Androidの正式配信は例年、第3〜第4四半期でしたが、今年は大幅に前倒しされる見込みです。
では、なぜAndroid 16のリリースが早まったのか?その理由は、開発プロセスの改善とGoogleのエコシステム全体の最適化にあるようです。
バグの少なさに自信、開発は順調に進行
Googleのプラットフォーム&エコシステム担当プレジデントのSameer Samat氏は、Android 16の開発状況について「これまでのリリースで、ここまでの時点でバグの数が理想的だったことは一度もなかった。でも、チームは本当に頑張っていて、今回それを実現できそうでワクワクしている。」とコメントしています。
So far, so good. I've never had a release where at this point the bug count was where I wanted it to be, but the team is working really hard, and we're excited about getting it there.
Android 16の開発は順調に進んでおり、6月までにリリースされる可能性が高いと考えられます。
開発手法の変更:Trunk Stableの導入
昨年10月に正式配信されたAndroid 15に比べて4ヶ月も早くAndroid 16のリリースを前倒しにできる理由は、Googleが新たに導入した「Trunk Stable」という開発プロセスにあります。
Sameer Samat氏によると、これまでの開発ではエンジニアがそれぞれ異なるブランチで作業し、6月ごろにすべてを統合していました。統合作業によって発生したバグを年末にかけて修正する必要があり、リリースまでに時間がかかっていたそうです。
しかし、Trunk Stableでは、開発者全員が同じブランチで作業するため、システム全体をより頻繁にビルドできるようになり、バグを早い段階で修正できるようになりました。これにより、統合作業にかかる時間が短縮され、開発スピードが向上しています。

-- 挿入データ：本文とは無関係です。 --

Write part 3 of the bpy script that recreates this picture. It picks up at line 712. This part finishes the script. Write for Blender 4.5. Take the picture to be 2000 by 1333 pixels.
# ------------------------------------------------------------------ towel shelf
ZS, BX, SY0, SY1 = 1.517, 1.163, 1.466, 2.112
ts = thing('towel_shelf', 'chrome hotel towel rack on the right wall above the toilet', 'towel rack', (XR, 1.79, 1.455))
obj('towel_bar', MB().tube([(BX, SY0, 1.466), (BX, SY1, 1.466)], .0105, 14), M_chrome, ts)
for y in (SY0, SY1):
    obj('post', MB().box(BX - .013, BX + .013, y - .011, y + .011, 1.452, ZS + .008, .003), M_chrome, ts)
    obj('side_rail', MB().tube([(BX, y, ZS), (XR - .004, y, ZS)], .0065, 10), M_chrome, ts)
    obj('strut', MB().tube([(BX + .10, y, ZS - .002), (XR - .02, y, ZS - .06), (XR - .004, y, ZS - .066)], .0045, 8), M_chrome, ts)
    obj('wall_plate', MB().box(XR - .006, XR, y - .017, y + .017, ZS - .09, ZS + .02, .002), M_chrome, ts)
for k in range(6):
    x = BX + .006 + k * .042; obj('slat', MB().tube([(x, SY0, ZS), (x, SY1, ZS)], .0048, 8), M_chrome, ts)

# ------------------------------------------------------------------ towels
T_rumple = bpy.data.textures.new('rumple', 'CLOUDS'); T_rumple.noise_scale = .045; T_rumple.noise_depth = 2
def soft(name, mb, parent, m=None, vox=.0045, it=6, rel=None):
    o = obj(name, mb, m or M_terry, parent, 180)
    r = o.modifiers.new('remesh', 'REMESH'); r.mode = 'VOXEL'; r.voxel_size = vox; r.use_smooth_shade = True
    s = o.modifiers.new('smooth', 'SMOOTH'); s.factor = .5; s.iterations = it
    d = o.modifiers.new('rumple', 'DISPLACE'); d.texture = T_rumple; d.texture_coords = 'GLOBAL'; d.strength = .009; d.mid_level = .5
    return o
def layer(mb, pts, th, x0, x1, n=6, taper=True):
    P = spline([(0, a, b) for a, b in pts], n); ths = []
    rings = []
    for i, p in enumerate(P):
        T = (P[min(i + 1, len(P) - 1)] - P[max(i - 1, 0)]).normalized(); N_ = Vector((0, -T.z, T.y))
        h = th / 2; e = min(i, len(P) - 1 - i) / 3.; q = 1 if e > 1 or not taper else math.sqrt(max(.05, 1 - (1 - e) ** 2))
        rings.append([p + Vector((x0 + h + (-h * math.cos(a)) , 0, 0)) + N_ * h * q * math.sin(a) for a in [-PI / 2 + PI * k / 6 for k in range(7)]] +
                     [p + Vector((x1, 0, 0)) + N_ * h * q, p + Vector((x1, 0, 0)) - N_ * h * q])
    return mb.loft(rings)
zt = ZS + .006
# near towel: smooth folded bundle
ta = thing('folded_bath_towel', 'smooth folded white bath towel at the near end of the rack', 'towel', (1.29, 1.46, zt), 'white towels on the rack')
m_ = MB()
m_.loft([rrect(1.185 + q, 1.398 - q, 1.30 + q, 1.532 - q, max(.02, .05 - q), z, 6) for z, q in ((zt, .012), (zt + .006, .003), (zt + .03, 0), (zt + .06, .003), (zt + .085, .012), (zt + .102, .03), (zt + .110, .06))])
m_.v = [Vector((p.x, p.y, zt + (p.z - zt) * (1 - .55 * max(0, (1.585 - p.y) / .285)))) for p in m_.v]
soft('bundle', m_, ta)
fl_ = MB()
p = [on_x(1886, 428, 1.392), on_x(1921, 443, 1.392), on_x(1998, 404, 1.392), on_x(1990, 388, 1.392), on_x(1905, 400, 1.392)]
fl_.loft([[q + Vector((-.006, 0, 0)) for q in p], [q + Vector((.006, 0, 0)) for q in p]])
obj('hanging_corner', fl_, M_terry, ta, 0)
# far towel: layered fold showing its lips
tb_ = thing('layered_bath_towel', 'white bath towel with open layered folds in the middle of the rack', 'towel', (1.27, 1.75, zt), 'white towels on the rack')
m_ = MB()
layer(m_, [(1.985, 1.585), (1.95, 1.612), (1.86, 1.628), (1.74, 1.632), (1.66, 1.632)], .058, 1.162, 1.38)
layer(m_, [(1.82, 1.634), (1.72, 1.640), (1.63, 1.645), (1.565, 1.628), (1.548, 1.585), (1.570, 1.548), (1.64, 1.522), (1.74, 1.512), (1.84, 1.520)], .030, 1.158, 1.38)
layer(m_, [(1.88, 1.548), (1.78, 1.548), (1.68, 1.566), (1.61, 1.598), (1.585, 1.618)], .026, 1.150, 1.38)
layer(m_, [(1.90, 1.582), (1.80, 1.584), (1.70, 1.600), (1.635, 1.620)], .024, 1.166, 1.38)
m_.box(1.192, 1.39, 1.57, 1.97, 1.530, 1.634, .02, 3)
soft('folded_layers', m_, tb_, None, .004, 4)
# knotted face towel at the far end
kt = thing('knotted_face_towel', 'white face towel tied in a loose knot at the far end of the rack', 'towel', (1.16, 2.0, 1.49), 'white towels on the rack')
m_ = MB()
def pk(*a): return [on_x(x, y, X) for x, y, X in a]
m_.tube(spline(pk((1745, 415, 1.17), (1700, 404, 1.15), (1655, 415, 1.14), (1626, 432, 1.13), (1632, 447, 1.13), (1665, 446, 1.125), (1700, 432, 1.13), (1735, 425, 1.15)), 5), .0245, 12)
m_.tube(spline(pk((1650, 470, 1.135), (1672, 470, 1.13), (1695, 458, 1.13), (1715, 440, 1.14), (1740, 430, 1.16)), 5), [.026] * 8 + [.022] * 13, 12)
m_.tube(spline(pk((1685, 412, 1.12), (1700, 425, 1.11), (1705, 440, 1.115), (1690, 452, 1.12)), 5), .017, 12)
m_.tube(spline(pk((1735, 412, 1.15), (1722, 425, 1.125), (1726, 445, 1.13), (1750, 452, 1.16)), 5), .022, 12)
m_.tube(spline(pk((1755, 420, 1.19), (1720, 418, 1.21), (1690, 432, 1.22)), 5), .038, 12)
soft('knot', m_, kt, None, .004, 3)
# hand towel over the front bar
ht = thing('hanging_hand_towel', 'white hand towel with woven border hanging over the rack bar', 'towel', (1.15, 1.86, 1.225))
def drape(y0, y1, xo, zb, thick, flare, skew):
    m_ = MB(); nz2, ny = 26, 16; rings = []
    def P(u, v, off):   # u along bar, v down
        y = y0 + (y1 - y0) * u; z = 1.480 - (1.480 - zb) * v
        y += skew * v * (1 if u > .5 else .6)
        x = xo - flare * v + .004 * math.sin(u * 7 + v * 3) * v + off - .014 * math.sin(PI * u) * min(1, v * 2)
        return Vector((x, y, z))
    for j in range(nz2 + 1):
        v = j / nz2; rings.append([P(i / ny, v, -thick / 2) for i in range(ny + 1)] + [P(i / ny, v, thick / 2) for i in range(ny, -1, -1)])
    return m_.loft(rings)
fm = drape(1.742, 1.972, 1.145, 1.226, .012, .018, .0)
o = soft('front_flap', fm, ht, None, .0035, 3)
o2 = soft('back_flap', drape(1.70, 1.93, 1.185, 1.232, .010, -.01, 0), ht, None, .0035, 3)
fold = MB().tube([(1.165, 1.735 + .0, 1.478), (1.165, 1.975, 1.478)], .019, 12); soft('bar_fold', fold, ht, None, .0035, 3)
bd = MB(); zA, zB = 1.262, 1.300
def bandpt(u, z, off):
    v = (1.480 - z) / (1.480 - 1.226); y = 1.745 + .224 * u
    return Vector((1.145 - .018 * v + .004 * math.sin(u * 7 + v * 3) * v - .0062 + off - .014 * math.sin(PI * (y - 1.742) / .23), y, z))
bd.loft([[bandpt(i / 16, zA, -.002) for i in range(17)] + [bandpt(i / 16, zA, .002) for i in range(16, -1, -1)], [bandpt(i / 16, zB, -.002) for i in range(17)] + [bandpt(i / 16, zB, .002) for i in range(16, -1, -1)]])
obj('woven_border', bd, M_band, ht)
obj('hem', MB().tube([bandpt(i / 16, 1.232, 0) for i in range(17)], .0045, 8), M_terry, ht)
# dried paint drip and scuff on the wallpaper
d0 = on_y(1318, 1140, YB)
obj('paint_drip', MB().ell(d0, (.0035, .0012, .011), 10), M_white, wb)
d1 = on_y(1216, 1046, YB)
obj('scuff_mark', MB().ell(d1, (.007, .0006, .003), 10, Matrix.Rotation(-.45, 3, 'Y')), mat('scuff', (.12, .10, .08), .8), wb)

Trunk Stable development means that everyone working on Android is contributing to the same branch of code,” said Samat. “We can build the entire system more regularly and more often. That’s opposed to all working on different branches, and then we merge them all at the end. Then we need a lot of time to work out problems and challenges.

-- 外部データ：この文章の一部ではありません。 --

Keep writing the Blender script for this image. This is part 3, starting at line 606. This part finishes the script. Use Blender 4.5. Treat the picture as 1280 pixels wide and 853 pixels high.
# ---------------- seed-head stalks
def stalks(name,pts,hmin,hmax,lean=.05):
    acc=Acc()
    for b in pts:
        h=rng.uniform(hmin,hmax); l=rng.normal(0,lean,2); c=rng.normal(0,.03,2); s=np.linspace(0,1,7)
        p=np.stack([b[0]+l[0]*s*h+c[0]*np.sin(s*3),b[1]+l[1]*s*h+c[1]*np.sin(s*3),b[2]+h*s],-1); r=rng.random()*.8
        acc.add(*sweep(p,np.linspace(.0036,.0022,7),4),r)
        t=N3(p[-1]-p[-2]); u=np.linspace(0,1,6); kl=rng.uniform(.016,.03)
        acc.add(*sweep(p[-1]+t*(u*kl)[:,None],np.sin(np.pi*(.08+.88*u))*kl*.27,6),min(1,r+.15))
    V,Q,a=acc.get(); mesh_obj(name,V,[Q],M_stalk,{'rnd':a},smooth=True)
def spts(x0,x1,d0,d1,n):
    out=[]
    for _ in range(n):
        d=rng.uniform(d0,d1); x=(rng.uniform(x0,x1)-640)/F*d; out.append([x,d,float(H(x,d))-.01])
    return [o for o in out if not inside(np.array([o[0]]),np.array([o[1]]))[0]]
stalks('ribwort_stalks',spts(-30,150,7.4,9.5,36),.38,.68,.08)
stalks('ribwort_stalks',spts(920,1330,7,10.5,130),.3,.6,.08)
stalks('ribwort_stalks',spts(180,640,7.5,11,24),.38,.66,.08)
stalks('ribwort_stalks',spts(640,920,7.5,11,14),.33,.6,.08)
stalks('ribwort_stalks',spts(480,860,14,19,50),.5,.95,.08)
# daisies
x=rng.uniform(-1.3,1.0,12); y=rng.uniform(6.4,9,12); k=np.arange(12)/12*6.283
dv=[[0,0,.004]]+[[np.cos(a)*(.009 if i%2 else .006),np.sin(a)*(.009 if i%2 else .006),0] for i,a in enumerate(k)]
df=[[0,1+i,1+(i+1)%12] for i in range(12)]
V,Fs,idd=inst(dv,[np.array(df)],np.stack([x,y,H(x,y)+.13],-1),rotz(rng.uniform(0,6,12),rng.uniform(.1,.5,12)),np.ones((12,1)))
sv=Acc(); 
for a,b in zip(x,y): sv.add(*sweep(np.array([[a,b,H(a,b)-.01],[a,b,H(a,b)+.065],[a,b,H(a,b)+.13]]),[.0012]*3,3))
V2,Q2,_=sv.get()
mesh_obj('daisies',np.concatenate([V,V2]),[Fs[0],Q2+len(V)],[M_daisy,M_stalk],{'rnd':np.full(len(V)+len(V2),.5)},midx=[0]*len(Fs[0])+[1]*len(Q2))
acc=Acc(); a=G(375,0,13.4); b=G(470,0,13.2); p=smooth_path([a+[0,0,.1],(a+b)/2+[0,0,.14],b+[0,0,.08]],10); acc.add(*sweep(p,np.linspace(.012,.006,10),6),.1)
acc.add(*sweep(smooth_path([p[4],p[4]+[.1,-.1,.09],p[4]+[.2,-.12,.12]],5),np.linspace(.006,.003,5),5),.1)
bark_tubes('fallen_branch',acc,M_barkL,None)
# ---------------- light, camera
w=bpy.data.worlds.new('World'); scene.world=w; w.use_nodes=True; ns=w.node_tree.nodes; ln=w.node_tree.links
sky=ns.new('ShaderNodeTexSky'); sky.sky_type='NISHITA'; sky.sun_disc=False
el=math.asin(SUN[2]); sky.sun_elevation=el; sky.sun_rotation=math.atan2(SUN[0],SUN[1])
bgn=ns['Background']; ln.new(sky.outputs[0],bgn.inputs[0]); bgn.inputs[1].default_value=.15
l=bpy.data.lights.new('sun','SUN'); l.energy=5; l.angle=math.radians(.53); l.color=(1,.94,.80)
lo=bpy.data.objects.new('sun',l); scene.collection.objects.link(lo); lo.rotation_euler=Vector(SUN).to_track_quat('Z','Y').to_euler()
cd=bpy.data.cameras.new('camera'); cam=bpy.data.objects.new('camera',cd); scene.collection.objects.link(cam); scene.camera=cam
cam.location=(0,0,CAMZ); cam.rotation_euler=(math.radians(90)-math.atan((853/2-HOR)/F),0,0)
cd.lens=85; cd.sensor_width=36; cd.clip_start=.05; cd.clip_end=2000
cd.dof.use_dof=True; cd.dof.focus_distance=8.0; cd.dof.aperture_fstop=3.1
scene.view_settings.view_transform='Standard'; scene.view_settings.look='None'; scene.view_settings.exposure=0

つまり、Googleは開発プロセスそのものを改善することで、Android 16のリリースを前倒しすることが可能になったわけです。今年だけではなく、来年以降もAndroidのメジャーアップデートは、第2四半期にリリースされることになるでしょう。

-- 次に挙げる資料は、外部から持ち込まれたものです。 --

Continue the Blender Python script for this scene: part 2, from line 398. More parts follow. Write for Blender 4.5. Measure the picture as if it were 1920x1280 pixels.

リリース時期の調整:より多くのデバイスが早期にアップデート可能に
そもそも、なぜGoogleはAndroid 16のリリース時期を早める必要があったのでしょうか。
Googleは、この理由について「Androidを搭載するさまざまなデバイスの発売スケジュールに合わせるためです。これにより、より多くのデバイスが最新のAndroidを早い段階で利用できるようになる」と説明しています。
Androidメーカー各社は、新型iPhoneが発売される9月よりも前に最新スマートフォンを発売する傾向があります。
Geminiの最新機能をいち早く提供するなど、Googleと距離の近いSamsungは、毎年夏ごろにGalaxy Zシリーズを発売しており、Google自身も昨年からPixelスマートフォンの発売時期を夏に変更しています。
Android 16で追加される新機能
Android 16では、ロック画面の強化や大画面の最適化、セキュリティが強化されたフォトピッカーのUI改善が行われる見込み。
さらに、周りの人と一緒に音楽を楽しむために、一度に複数のBluetoothデバイスにオーディオを共有できる「音声の共有」機能(Auracast)がパブリックベータ版から発見されています。
Androidは四半期ごとの機能追加アップデートを急速に強化しており、OSアップデートはそれほど大規模ではなくなっています。
最近では、Android 16のデベロッパープレビュー版で初めて発見された「通知のクールダウン」や「機密性の高い通知」も、OSアップデートを待たずに機能追加アップデートで提供されています。